**WHAT THE EXERCISE ASKS**. Reproduce each line exactly.

**INFORMATION SHOWN**.
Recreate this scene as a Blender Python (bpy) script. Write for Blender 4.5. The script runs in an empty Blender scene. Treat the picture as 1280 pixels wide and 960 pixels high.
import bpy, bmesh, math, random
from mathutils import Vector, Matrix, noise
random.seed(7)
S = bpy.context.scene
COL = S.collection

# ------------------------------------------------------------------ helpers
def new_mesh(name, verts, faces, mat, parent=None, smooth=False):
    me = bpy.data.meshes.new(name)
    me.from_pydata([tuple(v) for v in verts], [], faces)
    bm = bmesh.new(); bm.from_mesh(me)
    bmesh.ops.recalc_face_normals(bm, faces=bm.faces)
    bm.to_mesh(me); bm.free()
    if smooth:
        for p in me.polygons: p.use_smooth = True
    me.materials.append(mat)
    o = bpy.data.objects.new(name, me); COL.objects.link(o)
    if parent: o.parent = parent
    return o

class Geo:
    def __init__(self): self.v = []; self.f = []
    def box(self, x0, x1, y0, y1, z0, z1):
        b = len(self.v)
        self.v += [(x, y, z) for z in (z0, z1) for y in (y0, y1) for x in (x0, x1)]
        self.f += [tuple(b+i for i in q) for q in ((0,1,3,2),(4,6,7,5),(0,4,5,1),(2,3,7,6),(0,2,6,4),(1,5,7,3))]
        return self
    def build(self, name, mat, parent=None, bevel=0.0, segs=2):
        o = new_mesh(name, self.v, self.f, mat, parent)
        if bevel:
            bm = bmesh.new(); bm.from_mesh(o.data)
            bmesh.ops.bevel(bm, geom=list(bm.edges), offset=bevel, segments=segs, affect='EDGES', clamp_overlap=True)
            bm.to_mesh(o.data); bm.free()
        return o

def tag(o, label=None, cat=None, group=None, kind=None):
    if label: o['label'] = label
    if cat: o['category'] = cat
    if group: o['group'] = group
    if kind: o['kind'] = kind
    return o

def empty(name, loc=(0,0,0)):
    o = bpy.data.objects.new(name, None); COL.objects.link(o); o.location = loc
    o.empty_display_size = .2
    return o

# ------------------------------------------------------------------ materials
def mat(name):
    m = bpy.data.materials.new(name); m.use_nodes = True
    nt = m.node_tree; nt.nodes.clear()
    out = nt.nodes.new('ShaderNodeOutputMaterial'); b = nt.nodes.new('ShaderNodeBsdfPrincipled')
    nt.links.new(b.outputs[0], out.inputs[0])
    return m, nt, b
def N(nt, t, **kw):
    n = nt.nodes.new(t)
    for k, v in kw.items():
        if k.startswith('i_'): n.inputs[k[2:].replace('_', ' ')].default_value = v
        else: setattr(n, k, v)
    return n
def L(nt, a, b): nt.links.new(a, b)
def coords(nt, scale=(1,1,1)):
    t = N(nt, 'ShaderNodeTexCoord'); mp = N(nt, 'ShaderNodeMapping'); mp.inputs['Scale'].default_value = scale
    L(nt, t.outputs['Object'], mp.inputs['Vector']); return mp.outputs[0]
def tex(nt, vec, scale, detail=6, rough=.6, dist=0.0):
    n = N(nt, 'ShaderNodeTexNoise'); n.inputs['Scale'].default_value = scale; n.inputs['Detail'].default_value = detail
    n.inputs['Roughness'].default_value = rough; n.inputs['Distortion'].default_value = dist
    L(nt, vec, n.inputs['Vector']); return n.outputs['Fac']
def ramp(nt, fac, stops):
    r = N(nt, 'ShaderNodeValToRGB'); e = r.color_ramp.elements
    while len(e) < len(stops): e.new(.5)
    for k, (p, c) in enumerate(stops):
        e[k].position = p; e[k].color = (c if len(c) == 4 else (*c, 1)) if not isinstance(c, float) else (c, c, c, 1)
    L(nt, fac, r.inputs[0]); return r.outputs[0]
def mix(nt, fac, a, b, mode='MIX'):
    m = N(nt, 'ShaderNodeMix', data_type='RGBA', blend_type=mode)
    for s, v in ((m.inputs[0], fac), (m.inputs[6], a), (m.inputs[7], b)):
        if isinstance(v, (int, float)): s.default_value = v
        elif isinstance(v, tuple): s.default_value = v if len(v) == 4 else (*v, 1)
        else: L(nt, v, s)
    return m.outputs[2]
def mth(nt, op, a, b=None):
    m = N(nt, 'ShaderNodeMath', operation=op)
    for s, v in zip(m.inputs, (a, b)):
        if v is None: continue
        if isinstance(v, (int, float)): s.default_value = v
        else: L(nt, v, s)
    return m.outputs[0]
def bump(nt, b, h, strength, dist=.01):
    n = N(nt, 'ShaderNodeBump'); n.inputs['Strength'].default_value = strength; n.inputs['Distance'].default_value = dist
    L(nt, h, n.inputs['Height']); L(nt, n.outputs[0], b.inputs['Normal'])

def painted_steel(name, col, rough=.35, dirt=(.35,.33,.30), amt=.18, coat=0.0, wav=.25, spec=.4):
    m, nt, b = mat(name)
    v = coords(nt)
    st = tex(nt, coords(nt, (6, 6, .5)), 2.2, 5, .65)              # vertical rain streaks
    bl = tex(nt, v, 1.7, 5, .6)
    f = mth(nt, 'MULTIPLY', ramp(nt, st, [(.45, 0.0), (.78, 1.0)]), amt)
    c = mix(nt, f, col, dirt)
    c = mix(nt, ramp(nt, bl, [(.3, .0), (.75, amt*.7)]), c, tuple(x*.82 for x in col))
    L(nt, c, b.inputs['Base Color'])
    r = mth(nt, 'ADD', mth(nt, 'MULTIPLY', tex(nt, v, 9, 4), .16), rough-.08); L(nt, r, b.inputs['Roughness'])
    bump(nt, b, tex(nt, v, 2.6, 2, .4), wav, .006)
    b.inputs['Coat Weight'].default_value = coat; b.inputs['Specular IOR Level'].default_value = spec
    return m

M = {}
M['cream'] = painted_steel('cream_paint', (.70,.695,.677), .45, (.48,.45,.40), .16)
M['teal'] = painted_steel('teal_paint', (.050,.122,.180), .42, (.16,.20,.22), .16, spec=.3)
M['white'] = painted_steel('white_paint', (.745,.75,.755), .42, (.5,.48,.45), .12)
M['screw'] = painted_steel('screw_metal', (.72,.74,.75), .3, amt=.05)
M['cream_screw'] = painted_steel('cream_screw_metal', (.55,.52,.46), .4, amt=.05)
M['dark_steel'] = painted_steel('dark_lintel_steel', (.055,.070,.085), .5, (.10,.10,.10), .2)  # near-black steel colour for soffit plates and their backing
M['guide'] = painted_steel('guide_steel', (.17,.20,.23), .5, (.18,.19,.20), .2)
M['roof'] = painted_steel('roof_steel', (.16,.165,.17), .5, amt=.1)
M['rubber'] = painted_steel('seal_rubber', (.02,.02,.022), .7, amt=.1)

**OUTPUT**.
Recreate this scene as a Blender Python (bpy) script. Write for Blender 4.5. The script runs in an empty Blender scene. Treat the picture as 1280 pixels wide and 960 pixels high.
import bpy, bmesh, math, random
from mathutils import Vector, Matrix, noise
random.seed(7)
S = bpy.context.scene
COL = S.collection

# ------------------------------------------------------------------ helpers
def new_mesh(name, verts, faces, mat, parent=None, smooth=False):
    me = bpy.data.meshes.new(name)
    me.from_pydata([tuple(v) for v in verts], [], faces)
    bm = bmesh.new(); bm.from_mesh(me)
    bmesh.ops.recalc_face_normals(bm, faces=bm.faces)
    bm.to_mesh(me); bm.free()
    if smooth:
        for p in me.polygons: p.use_smooth = True
    me.materials.append(mat)
    o = bpy.data.objects.new(name, me); COL.objects.link(o)
    if parent: o.parent = parent
    return o

class Geo:
    def __init__(self): self.v = []; self.f = []
    def box(self, x0, x1, y0, y1, z0, z1):
        b = len(self.v)
        self.v += [(x, y, z) for z in (z0, z1) for y in (y0, y1) for x in (x0, x1)]
        self.f += [tuple(b+i for i in q) for q in ((0,1,3,2),(4,6,7,5),(0,4,5,1),(2,3,7,6),(0,2,6,4),(1,5,7,3))]
        return self
    def build(self, name, mat, parent=None, bevel=0.0, segs=2):
        o = new_mesh(name, self.v, self.f, mat, parent)
        if bevel:
            bm = bmesh.new(); bm.from_mesh(o.data)
            bmesh.ops.bevel(bm, geom=list(bm.edges), offset=bevel, segments=segs, affect='EDGES', clamp_overlap=True)
            bm.to_mesh(o.data); bm.free()
        return o

def tag(o, label=None, cat=None, group=None, kind=None):
    if label: o['label'] = label
    if cat: o['category'] = cat
    if group: o['group'] = group
    if kind: o['kind'] = kind
    return o

def empty(name, loc=(0,0,0)):
    o = bpy.data.objects.new(name, None); COL.objects.link(o); o.location = loc
    o.empty_display_size = .2
    return o

# ------------------------------------------------------------------ materials
def mat(name):
    m = bpy.data.materials.new(name); m.use_nodes = True
    nt = m.node_tree; nt.nodes.clear()
    out = nt.nodes.new('ShaderNodeOutputMaterial'); b = nt.nodes.new('ShaderNodeBsdfPrincipled')
    nt.links.new(b.outputs[0], out.inputs[0])
    return m, nt, b
def N(nt, t, **kw):
    n = nt.nodes.new(t)
    for k, v in kw.items():
        if k.startswith('i_'): n.inputs[k[2:].replace('_', ' ')].default_value = v
        else: setattr(n, k, v)
    return n
def L(nt, a, b): nt.links.new(a, b)
def coords(nt, scale=(1,1,1)):
    t = N(nt, 'ShaderNodeTexCoord'); mp = N(nt, 'ShaderNodeMapping'); mp.inputs['Scale'].default_value = scale
    L(nt, t.outputs['Object'], mp.inputs['Vector']); return mp.outputs[0]
def tex(nt, vec, scale, detail=6, rough=.6, dist=0.0):
    n = N(nt, 'ShaderNodeTexNoise'); n.inputs['Scale'].default_value = scale; n.inputs['Detail'].default_value = detail
    n.inputs['Roughness'].default_value = rough; n.inputs['Distortion'].default_value = dist
    L(nt, vec, n.inputs['Vector']); return n.outputs['Fac']
def ramp(nt, fac, stops):
    r = N(nt, 'ShaderNodeValToRGB'); e = r.color_ramp.elements
    while len(e) < len(stops): e.new(.5)
    for k, (p, c) in enumerate(stops):
        e[k].position = p; e[k].color = (c if len(c) == 4 else (*c, 1)) if not isinstance(c, float) else (c, c, c, 1)
    L(nt, fac, r.inputs[0]); return r.outputs[0]
def mix(nt, fac, a, b, mode='MIX'):
    m = N(nt, 'ShaderNodeMix', data_type='RGBA', blend_type=mode)
    for s, v in ((m.inputs[0], fac), (m.inputs[6], a), (m.inputs[7], b)):
        if isinstance(v, (int, float)): s.default_value = v
        elif isinstance(v, tuple): s.default_value = v if len(v) == 4 else (*v, 1)
        else: L(nt, v, s)
    return m.outputs[2]
def mth(nt, op, a, b=None):
    m = N(nt, 'ShaderNodeMath', operation=op)
    for s, v in zip(m.inputs, (a, b)):
        if v is None: continue
        if isinstance(v, (int, float)): s.default_value = v
        else: L(nt, v, s)
    return m.outputs[0]
def bump(nt, b, h, strength, dist=.01):
    n = N(nt, 'ShaderNodeBump'); n.inputs['Strength'].default_value = strength; n.inputs['Distance'].default_value = dist
    L(nt, h, n.inputs['Height']); L(nt, n.outputs[0], b.inputs['Normal'])

def painted_steel(name, col, rough=.35, dirt=(.35,.33,.30), amt=.18, coat=0.0, wav=.25, spec=.4):
    m, nt, b = mat(name)
    v = coords(nt)
    st = tex(nt, coords(nt, (6, 6, .5)), 2.2, 5, .65)              # vertical rain streaks
    bl = tex(nt, v, 1.7, 5, .6)
    f = mth(nt, 'MULTIPLY', ramp(nt, st, [(.45, 0.0), (.78, 1.0)]), amt)
    c = mix(nt, f, col, dirt)
    c = mix(nt, ramp(nt, bl, [(.3, .0), (.75, amt*.7)]), c, tuple(x*.82 for x in col))
    L(nt, c, b.inputs['Base Color'])
    r = mth(nt, 'ADD', mth(nt, 'MULTIPLY', tex(nt, v, 9, 4), .16), rough-.08); L(nt, r, b.inputs['Roughness'])
    bump(nt, b, tex(nt, v, 2.6, 2, .4), wav, .006)
    b.inputs['Coat Weight'].default_value = coat; b.inputs['Specular IOR Level'].default_value = spec
    return m

M = {}
M['cream'] = painted_steel('cream_paint', (.70,.695,.677), .45, (.48,.45,.40), .16)
M['teal'] = painted_steel('teal_paint', (.050,.122,.180), .42, (.16,.20,.22), .16, spec=.3)
M['white'] = painted_steel('white_paint', (.745,.75,.755), .42, (.5,.48,.45), .12)
M['screw'] = painted_steel('screw_metal', (.72,.74,.75), .3, amt=.05)
M['cream_screw'] = painted_steel('cream_screw_metal', (.55,.52,.46), .4, amt=.05)
M['dark_steel'] = painted_steel('dark_lintel_steel', (.055,.070,.085), .5, (.10,.10,.10), .2)  # near-black steel colour for soffit plates and their backing
M['guide'] = painted_steel('guide_steel', (.17,.20,.23), .5, (.18,.19,.20), .2)
M['roof'] = painted_steel('roof_steel', (.16,.165,.17), .5, amt=.1)
M['rubber'] = painted_steel('seal_rubber', (.02,.02,.022), .7, amt=.1)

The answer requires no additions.